The spontaneous strike of 20,000 shirt waist makers in New York City was the greatest event in the history of woman’s work. The majority of the strikers were mere girls, few of them over twenty years of age. They had no “great” leaders, but among them were individualities strong enough and great enough to hold a place in the history of our country’s industrial development. Two of these were Fannie Zinsher and Clara Lemlich. The following from The Survey [“The Spirit of the Strikers” by Mary Brown Sumner] is a sketch of the lives of these two brave little girls:
I have two pictures of Fanny Zinsher in my mind, one as she came from Russia at fourteen, fleeing from persecution to free America, with round cheeks, smiling, irresponsible lips and clear eyes full of interest and delight in living; the other after five years of American freedom, with sad sweet eyes whose sight was strained by the flashing of the needle and by study late at night, mouth drooping with a weight of sadness and responsibility and an expression of patience and endurance far beyond her twenty years.
She came a little high school girl from Kishineff to San Francisco.

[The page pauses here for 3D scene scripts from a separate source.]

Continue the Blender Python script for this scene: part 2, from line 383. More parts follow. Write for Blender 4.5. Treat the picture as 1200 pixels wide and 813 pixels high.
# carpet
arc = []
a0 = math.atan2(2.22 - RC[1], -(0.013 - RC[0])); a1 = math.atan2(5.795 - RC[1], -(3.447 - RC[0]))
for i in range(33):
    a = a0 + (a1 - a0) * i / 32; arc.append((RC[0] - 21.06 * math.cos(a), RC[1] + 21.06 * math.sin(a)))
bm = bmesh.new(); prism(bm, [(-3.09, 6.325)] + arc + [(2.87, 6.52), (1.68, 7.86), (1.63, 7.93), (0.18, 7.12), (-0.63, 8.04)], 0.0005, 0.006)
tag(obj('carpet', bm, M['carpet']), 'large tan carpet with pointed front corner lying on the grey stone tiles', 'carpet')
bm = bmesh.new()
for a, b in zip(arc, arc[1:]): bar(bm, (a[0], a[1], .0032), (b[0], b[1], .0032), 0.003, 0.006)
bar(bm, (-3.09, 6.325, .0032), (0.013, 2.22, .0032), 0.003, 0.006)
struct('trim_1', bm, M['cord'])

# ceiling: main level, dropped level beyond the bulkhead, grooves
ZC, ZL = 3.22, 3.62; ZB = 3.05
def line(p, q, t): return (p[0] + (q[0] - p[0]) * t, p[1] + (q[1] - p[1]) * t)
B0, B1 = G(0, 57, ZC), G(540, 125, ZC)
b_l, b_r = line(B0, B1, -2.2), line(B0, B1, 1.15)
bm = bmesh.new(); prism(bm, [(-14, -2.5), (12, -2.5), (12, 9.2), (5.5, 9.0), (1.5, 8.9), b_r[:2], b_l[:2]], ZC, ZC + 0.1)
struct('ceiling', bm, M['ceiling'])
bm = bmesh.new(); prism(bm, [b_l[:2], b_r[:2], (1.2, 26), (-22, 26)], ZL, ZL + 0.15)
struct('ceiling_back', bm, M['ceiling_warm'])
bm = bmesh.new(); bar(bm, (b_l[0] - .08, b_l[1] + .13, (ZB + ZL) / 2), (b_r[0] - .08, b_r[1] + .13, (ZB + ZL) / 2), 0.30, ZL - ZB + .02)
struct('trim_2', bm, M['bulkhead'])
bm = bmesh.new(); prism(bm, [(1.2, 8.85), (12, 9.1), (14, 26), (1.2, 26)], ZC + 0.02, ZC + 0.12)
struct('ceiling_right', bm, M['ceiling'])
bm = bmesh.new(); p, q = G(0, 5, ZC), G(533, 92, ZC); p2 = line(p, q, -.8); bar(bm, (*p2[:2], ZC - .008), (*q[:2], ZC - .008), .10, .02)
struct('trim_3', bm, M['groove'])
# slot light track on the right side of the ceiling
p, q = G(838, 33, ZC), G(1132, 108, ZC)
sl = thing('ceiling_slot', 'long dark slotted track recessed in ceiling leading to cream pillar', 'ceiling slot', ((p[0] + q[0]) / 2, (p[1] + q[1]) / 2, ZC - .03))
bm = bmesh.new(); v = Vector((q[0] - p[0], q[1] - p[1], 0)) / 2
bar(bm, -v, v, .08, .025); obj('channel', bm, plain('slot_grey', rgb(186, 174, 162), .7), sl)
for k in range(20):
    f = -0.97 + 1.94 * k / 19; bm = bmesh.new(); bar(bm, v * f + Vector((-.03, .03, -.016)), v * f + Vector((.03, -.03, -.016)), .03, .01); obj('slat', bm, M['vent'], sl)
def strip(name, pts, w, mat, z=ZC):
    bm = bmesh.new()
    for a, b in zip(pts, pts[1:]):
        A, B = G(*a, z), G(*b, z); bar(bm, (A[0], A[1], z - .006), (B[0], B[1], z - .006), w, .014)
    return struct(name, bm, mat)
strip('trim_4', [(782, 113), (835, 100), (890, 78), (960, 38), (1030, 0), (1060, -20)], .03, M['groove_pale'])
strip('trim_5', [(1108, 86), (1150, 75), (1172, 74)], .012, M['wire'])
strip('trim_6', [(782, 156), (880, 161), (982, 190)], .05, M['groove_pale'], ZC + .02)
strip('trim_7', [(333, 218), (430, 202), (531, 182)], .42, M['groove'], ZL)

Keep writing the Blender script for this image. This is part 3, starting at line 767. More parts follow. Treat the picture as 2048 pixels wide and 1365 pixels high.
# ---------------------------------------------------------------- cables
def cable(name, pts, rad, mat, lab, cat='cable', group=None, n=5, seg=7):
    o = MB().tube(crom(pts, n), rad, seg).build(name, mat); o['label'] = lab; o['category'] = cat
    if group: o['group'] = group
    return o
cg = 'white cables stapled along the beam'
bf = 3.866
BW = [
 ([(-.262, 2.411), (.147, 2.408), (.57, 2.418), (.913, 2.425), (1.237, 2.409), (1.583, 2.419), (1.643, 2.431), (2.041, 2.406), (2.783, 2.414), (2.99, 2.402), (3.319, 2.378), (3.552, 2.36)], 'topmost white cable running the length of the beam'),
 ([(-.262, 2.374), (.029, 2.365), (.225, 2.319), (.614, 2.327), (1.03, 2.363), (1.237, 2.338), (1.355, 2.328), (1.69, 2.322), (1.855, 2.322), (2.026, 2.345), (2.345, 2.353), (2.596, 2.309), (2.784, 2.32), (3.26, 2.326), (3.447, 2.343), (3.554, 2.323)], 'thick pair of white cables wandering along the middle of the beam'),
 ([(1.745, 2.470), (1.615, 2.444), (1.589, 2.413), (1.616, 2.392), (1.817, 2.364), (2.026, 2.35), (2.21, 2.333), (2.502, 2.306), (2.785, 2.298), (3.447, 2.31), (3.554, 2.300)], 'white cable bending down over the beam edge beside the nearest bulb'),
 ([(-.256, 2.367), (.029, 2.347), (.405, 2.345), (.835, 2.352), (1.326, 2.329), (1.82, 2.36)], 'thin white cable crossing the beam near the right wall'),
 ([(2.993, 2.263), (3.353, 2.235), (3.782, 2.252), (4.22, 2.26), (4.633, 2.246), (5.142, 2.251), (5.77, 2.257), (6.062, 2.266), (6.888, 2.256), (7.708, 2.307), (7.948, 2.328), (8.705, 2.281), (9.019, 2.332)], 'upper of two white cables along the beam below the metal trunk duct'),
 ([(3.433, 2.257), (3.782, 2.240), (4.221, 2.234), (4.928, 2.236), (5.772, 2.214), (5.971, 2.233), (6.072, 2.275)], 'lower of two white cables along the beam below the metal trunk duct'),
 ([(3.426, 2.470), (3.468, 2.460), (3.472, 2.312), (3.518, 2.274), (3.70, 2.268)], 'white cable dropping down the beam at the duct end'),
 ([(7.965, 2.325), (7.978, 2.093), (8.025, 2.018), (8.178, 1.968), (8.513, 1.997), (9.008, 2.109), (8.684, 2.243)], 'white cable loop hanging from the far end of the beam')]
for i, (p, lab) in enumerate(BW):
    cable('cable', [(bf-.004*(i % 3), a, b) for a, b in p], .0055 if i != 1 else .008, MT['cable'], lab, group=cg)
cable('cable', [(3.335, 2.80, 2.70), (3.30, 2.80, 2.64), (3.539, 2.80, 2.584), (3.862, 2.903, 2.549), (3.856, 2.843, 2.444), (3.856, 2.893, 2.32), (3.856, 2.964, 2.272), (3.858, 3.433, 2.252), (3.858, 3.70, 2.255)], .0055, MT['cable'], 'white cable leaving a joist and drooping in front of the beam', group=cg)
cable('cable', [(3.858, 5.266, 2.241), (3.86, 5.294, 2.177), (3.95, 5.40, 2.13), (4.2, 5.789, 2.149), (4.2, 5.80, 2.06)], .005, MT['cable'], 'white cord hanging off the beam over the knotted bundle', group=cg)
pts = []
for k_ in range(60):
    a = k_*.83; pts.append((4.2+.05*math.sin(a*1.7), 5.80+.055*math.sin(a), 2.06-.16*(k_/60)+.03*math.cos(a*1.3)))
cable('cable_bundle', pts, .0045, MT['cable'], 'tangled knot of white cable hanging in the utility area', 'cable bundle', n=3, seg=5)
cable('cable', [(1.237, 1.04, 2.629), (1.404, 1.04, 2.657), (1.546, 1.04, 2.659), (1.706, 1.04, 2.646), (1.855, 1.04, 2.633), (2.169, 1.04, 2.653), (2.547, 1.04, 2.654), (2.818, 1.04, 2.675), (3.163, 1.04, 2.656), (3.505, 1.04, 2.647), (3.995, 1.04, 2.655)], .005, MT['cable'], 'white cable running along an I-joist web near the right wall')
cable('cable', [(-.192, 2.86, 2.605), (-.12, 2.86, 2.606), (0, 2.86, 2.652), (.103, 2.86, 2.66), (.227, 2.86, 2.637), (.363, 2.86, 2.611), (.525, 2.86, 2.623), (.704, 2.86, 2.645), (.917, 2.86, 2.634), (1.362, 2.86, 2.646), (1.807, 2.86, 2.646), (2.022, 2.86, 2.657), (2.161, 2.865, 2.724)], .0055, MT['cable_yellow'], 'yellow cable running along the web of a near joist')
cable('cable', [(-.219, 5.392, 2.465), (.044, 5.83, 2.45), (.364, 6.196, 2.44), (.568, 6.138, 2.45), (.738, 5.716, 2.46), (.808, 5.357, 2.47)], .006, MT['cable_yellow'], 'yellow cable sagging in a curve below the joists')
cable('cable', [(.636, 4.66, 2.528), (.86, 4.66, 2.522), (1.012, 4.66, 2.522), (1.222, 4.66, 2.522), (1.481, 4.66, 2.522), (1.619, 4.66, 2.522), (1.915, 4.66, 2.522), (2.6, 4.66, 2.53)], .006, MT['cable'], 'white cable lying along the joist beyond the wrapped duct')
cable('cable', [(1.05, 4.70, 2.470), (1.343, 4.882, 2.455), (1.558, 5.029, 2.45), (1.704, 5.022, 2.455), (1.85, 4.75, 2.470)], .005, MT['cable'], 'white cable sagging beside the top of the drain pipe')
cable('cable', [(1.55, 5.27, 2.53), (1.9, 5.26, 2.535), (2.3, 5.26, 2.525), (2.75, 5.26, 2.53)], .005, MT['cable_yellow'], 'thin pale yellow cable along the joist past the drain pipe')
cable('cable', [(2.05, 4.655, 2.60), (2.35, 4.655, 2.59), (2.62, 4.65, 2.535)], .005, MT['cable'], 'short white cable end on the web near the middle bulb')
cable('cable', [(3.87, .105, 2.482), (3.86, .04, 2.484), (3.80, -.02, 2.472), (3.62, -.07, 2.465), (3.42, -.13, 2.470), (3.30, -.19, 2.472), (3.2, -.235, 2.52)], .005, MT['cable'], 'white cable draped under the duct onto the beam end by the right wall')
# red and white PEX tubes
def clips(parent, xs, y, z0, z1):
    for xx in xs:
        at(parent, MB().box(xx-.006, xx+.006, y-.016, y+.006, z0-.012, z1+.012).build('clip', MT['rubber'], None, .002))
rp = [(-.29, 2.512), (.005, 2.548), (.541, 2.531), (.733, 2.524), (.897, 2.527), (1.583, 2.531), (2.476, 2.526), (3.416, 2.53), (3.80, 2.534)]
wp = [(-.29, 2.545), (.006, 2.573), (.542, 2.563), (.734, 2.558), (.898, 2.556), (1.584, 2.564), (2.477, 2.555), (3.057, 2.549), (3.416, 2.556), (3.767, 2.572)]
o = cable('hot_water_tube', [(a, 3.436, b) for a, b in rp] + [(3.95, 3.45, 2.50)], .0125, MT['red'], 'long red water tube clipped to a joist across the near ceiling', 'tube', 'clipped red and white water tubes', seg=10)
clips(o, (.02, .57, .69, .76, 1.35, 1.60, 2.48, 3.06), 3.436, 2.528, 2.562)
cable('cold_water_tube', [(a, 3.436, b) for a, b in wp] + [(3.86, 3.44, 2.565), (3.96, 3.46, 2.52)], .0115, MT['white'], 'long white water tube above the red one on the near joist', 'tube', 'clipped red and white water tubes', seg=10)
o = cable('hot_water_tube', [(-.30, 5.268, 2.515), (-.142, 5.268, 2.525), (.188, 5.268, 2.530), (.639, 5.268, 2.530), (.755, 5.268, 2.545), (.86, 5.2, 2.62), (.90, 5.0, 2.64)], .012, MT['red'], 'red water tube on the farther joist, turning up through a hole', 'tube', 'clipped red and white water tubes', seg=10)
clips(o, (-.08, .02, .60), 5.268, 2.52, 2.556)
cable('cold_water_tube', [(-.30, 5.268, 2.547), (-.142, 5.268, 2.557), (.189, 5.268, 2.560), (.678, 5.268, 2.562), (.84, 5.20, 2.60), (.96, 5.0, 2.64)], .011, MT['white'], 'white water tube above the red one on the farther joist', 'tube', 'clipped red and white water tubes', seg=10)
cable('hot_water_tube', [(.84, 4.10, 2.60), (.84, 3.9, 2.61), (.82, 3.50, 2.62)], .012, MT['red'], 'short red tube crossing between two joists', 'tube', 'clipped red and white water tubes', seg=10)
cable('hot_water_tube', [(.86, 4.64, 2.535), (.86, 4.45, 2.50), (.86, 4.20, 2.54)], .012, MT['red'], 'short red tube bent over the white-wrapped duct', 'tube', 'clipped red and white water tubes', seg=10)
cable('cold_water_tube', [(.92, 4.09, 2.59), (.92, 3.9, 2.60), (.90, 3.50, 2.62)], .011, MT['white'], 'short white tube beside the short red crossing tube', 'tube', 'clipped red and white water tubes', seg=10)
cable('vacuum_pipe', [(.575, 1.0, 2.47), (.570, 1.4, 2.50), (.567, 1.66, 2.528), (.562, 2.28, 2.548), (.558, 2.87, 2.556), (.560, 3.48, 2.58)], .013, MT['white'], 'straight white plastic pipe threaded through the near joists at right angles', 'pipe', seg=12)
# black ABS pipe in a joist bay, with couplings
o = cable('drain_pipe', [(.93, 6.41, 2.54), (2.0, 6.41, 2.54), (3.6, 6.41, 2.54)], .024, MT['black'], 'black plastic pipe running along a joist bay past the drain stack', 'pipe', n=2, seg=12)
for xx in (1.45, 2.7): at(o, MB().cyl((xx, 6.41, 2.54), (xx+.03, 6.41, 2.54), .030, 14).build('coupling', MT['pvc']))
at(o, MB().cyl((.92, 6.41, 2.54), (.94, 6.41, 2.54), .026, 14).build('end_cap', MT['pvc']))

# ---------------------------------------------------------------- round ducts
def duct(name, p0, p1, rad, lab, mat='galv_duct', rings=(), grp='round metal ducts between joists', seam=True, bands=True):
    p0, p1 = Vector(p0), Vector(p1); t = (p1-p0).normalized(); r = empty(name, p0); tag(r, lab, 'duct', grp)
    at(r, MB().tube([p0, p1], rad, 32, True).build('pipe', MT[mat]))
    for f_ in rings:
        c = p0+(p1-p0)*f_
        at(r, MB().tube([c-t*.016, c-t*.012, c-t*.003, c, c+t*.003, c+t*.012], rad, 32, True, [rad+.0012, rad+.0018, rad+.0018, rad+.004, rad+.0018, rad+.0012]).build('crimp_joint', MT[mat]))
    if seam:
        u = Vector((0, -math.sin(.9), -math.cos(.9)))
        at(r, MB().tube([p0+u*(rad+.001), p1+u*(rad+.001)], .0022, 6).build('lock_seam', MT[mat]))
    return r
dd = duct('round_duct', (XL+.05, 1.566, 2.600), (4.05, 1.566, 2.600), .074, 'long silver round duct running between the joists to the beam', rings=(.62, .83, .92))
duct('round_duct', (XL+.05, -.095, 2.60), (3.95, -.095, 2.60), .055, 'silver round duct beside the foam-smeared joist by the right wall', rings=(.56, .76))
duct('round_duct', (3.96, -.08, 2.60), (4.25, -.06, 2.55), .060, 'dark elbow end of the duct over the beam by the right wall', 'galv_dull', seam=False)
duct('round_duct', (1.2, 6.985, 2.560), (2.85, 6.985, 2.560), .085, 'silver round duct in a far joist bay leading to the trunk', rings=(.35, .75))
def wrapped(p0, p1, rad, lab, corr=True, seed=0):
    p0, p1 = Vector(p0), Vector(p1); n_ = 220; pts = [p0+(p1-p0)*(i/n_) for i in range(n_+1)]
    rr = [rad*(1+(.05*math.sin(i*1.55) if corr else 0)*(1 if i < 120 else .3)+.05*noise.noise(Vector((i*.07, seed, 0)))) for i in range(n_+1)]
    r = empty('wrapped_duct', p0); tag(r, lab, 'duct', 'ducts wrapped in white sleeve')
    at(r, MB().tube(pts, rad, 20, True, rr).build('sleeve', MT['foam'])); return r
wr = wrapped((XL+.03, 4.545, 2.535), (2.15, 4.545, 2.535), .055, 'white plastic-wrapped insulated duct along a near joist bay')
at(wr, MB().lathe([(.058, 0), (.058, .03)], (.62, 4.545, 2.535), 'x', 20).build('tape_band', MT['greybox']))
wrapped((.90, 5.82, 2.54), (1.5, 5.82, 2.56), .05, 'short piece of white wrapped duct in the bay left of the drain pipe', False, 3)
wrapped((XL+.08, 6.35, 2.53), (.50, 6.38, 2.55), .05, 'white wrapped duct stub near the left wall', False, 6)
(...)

She did not know what work for wages was, but she and her brother four years older had to turn to and support a mother and a little brother. Three hundred power-machines in one long room of the garment factory welcomed this little human machine-in-the-making. The roar and flash of the needles terrified her. She tried to work, but her nerves went more and more to pieces, her frightened eyes failed to follow her fingers as they guided her work and the second day she slit a finger open and was laid up for three weeks. When she returned she could adapt herself no better to the nervous strain. At piece work she could earn little over one dollar a week, until a kind forewoman removed her to a smaller room where in time she rose to five dollars.